The situation in the housing market was worse. Housing starts fell roughly 70% during the Panic, to the lowest rate relative to US population since at least the late 1950s.

Although both sectors recovered substantially in the next several years, the nature of the recoveries were very different, which planted the seeds of the recent divergence.

For vehicle sales, the recovery started in late 2009. Then, only four years later, in 2013, auto sales were already back to 15.5 million per year, less than 10% from their previous 2005 high water mark. In the past few years, auto sales kept rising, setting a new record high in 2016.

But those gains were somewhat illusory. They were based on "catch-up purchases" as consumers had let the national fleet of autos and trucks age beyond normal during, and immediately after, the Panic. Demographics suggest the US needs only about 15.5 million new vehicles each year to account for population growth and scrappage. So, now that consumers have made up for lost time, the auto market should (gradually) return to the norm of 15.5 million light vehicle sales per year.

By contrast, the housing market has never fully recovered.

Using similar demographic calculations to those used for autos, we estimate that US builders should be starting about 1.5 million homes per year, including both single-family homes and multi-unit buildings. But while autos hit an upward inflection point in 2009, housing didn't hit one until 2011.

This leaves plenty of room for further economic upside in this sector. In fact, it's been so long since builders hit the fundamental target, a temporary overshoot in construction activity (just like in autos) may happen.

The problem is that limits on land use, including some environmental rules, are impeding the housing recovery. In particular, these rules tend to suppress the construction of "affordable" housing as the costs of the rules don't vary based on the "price point" the builder is focused on and adding a fixed cost has a larger percentage impact on lower-priced homes.

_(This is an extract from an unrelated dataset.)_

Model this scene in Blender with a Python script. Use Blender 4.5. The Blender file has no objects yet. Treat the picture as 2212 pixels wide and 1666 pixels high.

As a result, we may keep seeing more rapid gains in home prices around the country, not because of some sort of "market failure," or "greed," but because of the government's failure to clear a path for the free market to work.

One key issue to watch will be whether the growth in home prices continues to outstrip the growth in rents. That's been true the past several years, but now home prices have finally come back to fair value on a national average basis.

This is good news. With home prices recovering, builders will become more active and housing will follow the path of vehicle sales...with a lag, helped along by too much government.